William Kay Daines, executive vice-president of the American Retail Federation, says the domestic footwear industry "has done extremely well in this three-year period they've had the OMAs. But the end result is the exclusion of a lot of low-end goods, especially women's and children's shoes.

"That happened in the first week after the OMAs were put in, and it's continued since then. The retailers who deal in volume in this type of footwear are of the firm opinion that if you terminated both the Taiwan and Korean OMAs, you would have a substantial increase in imports from Taiwan, but a substantial decrease in imports from other developing nations. Taiwan [shoes] for the money right now are the best buy," Daines said.

The shoe retailers concede that a return to a free market would likely see a growth of imports from 365 million pairs to 400 million pairs in 1984, mostly in women's and children's vinyl sandals, children's cheaper shoes and athletic-type footwear, with the domestic industry retaining 52 percent of the market. Much of the "New Four" business would revert to Taiwan, which produces a more reliable shoe.

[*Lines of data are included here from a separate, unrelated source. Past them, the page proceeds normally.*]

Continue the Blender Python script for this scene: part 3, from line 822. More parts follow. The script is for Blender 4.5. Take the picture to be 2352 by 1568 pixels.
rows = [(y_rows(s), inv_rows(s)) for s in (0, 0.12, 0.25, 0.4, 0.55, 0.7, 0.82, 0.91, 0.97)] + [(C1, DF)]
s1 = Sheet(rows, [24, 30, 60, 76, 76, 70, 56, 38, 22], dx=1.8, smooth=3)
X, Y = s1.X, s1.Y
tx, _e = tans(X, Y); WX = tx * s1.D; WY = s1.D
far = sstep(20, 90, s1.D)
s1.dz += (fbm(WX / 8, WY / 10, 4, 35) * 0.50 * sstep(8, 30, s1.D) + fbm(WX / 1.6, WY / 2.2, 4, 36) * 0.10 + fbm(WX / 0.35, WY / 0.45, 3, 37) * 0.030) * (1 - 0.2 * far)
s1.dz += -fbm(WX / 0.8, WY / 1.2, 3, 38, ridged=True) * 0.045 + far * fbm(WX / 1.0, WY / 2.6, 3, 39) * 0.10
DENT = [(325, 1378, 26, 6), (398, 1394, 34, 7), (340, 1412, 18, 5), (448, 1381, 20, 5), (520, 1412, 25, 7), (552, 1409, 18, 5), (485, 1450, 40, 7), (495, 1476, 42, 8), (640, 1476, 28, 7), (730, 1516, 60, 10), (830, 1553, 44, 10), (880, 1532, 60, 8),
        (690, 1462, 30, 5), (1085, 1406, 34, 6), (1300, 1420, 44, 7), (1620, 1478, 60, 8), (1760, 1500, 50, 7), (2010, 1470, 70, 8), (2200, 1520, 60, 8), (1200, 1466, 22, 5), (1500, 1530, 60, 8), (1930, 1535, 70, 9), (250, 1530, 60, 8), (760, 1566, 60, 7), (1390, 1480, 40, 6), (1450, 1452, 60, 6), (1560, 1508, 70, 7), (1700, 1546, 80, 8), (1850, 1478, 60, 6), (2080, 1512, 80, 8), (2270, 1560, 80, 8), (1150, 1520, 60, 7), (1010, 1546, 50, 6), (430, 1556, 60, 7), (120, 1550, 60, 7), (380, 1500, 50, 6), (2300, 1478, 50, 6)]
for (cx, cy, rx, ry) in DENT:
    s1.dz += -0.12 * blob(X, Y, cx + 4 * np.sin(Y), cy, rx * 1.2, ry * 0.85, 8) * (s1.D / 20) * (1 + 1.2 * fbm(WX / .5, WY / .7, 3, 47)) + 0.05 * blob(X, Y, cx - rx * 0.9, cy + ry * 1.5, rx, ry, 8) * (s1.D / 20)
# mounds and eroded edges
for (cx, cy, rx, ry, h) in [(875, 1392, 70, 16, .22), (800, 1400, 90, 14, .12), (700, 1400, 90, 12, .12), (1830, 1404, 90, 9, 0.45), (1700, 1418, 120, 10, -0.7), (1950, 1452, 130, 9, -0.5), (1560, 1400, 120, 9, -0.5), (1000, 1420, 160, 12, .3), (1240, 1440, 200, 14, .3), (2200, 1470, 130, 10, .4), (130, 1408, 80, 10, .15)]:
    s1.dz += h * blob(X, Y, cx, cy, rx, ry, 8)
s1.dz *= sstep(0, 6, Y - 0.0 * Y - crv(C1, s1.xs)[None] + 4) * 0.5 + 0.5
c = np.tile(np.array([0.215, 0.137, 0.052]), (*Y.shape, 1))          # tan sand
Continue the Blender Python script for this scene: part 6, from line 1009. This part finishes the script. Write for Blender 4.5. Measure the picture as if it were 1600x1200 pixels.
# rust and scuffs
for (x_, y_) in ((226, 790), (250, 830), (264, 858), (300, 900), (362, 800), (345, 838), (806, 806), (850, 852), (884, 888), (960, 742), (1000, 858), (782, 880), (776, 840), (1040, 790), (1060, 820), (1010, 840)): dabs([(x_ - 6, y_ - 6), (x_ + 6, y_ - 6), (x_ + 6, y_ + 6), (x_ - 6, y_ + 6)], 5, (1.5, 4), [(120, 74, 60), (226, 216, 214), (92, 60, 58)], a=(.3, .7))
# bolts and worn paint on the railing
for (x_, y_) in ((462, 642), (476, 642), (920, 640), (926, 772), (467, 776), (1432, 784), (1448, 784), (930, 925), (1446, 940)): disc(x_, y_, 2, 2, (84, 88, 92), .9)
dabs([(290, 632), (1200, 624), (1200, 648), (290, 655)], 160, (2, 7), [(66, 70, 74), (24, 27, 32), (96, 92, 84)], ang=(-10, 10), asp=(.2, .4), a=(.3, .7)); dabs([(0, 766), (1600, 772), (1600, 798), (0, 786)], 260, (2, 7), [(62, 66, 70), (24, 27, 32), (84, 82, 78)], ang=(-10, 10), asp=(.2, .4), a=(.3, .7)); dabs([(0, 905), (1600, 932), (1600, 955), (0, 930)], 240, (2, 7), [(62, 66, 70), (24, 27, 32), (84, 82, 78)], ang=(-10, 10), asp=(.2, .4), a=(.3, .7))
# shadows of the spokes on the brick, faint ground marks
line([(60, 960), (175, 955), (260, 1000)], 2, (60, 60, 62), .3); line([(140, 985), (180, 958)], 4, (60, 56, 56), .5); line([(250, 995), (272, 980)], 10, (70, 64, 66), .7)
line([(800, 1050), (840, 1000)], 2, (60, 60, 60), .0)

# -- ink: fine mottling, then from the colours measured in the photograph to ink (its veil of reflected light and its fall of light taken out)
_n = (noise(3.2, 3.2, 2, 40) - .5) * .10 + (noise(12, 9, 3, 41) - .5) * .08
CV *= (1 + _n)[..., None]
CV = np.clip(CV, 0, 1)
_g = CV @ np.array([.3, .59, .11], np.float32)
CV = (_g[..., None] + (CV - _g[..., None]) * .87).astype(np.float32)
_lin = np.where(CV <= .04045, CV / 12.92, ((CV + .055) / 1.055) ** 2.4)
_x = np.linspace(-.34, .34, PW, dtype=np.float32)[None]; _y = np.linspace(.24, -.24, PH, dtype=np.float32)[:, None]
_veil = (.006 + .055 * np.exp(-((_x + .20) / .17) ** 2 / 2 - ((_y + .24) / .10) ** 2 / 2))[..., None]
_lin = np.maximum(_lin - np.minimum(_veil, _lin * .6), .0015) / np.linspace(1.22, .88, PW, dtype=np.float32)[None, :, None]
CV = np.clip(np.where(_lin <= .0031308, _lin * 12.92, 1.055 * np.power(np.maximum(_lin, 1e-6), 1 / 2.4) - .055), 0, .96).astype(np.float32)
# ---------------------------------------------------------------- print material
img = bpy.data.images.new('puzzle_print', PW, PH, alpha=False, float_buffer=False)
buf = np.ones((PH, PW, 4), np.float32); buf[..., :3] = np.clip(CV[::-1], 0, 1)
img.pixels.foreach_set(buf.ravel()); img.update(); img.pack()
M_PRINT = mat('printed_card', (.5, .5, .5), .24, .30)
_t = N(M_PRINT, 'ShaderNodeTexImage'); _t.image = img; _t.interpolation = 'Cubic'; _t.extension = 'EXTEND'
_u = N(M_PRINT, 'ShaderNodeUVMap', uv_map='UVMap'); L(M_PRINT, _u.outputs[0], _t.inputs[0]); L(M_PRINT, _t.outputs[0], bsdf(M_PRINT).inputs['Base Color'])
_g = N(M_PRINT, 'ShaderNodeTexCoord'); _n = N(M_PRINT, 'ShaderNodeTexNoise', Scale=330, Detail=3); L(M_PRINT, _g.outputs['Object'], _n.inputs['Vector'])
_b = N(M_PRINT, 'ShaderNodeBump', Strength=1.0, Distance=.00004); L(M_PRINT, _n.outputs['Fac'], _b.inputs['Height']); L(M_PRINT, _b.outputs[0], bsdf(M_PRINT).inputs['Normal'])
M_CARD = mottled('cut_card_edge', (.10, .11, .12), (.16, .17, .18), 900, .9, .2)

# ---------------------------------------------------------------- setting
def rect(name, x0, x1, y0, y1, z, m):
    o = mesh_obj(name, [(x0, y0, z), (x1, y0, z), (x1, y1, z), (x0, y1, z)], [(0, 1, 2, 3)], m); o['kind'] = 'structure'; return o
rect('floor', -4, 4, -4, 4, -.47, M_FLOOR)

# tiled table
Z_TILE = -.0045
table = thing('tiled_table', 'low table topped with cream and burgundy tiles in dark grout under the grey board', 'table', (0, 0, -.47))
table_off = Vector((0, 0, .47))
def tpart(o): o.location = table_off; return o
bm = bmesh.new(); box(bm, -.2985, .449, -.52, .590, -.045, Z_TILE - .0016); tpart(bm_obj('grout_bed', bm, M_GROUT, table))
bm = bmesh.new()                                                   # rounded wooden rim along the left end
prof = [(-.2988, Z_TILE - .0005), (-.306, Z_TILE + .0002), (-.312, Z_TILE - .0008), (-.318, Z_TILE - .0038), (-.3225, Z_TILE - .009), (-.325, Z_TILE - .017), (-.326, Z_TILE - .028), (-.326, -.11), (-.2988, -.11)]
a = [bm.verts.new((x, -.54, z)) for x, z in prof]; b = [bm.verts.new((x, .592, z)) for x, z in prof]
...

Unless the domestic industry is able to show conclusively that it can't tolerate that small margin of additional competition, the president should junk the OMAs. As Stanford's Yoffee observes, no industry ever has been successfully weaned from this kind of protection.

Here it is, 25 years after the first restrictions to prop up the domestic textile industry were enforced, and we're still at it -- the big sophisticated United States, squabbling with the most backward nations of Asia over little bits of cloth. If we don't kick the habit, we'll be protecting the U.S. shoe industry into the 21st century.